BEGIN

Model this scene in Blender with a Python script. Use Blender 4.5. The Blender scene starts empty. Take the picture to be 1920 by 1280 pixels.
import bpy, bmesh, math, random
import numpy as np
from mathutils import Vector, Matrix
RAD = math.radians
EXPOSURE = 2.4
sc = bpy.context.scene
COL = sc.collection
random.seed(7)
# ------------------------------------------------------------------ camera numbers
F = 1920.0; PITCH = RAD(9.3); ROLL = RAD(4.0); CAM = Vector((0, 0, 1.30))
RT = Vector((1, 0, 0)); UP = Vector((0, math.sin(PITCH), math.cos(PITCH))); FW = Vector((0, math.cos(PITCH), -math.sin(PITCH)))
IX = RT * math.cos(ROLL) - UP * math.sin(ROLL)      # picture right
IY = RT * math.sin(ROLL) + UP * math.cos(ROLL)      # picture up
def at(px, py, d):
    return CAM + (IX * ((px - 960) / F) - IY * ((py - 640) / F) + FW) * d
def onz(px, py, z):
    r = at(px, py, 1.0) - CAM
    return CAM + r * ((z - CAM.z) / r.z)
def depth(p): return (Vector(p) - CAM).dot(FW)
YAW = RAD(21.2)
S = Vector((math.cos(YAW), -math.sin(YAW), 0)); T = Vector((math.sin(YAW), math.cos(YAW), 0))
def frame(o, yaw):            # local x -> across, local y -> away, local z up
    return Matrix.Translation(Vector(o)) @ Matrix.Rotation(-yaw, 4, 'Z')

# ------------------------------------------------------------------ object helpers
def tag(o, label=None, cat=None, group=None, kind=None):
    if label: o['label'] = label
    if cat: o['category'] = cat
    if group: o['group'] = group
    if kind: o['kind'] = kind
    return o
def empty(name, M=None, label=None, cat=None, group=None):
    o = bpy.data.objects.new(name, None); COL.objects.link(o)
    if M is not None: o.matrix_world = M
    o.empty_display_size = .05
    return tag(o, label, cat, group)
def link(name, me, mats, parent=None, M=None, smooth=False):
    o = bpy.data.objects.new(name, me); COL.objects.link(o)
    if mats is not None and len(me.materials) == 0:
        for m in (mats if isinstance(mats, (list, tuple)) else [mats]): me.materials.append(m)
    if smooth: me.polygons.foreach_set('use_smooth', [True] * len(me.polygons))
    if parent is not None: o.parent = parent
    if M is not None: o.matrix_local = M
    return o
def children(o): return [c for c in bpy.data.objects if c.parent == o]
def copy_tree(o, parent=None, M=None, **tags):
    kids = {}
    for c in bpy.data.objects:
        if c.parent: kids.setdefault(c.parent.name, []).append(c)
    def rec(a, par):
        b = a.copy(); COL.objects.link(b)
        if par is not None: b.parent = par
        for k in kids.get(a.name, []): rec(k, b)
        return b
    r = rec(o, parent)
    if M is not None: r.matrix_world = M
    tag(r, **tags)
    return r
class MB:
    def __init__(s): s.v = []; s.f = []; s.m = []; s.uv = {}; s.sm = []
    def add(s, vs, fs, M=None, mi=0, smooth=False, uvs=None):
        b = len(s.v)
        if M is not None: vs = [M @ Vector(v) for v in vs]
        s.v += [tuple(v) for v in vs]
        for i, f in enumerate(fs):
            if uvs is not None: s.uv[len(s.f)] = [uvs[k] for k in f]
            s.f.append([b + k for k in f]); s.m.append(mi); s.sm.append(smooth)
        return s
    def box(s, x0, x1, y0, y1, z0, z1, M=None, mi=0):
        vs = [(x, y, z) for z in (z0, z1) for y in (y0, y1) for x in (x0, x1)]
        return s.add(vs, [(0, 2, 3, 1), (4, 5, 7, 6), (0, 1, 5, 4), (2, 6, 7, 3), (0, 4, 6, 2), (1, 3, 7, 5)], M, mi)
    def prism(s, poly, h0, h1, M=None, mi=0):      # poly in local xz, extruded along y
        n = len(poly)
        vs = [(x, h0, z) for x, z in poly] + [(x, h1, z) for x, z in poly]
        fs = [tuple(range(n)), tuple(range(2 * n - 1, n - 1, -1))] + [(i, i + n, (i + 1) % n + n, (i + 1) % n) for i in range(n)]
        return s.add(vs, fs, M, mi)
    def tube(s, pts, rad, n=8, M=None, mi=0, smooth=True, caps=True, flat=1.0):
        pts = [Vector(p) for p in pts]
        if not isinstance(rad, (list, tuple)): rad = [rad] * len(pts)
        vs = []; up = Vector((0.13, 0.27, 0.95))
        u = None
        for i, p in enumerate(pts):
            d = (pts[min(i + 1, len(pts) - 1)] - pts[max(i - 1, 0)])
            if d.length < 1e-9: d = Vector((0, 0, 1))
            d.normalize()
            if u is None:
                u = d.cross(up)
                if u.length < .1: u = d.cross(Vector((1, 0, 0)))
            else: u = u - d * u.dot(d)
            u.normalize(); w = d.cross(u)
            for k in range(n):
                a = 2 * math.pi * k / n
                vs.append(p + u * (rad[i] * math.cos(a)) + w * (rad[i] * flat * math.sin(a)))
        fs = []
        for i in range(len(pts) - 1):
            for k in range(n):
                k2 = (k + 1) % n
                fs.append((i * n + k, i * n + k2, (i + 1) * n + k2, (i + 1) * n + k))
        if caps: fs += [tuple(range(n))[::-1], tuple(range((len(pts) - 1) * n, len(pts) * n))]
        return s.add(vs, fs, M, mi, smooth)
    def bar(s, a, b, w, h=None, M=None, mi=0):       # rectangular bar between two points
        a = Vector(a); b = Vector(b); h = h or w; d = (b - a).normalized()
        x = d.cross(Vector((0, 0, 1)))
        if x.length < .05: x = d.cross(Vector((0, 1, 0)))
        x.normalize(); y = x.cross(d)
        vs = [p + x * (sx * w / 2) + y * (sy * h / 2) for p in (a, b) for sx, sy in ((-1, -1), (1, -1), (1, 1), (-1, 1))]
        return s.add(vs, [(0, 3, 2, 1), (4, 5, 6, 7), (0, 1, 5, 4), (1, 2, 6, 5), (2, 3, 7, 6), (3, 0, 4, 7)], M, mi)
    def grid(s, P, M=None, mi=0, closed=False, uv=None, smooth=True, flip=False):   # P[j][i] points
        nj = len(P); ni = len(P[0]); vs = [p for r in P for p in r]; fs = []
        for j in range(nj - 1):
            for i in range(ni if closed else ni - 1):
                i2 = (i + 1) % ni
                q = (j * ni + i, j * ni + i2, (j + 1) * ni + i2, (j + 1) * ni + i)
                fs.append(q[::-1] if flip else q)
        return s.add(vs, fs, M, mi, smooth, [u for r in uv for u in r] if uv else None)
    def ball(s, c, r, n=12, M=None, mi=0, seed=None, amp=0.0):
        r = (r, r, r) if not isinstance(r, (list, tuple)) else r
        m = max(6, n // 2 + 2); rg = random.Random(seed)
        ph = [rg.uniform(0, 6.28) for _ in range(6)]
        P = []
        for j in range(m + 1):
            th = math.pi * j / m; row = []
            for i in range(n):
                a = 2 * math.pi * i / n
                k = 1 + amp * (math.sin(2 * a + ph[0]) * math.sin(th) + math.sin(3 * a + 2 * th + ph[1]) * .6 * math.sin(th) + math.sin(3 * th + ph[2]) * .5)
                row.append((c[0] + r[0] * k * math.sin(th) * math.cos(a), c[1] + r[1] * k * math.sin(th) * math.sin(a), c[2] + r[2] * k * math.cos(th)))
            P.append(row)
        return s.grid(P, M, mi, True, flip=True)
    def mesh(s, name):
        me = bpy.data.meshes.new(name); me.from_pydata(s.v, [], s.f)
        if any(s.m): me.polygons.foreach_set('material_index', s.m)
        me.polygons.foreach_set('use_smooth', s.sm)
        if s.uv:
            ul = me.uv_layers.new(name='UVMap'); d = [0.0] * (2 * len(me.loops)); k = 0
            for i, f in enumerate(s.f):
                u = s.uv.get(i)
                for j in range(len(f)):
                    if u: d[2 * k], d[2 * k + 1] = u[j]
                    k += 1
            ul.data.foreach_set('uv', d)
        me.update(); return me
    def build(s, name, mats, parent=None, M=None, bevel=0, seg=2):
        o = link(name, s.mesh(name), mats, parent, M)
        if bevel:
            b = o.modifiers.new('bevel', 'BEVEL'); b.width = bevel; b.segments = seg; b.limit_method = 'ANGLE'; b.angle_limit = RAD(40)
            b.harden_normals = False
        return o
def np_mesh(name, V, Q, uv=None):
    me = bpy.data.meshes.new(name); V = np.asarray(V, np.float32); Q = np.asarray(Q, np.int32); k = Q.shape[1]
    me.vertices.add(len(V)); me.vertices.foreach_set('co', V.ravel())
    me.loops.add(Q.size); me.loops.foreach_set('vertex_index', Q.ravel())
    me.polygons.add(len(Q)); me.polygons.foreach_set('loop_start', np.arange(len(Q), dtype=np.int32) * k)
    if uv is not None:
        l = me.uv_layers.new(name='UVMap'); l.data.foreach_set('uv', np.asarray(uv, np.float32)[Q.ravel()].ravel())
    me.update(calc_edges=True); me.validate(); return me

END

*PROBLEM*: Copy out the lines that hold "picture".

*RESULT BELOW*:
Model this scene in Blender with a Python script. Use Blender 4.5. The Blender scene starts empty. Take the picture to be 1920 by 1280 pixels.
IX = RT * math.cos(ROLL) - UP * math.sin(ROLL)      # picture right
IY = RT * math.sin(ROLL) + UP * math.cos(ROLL)      # picture up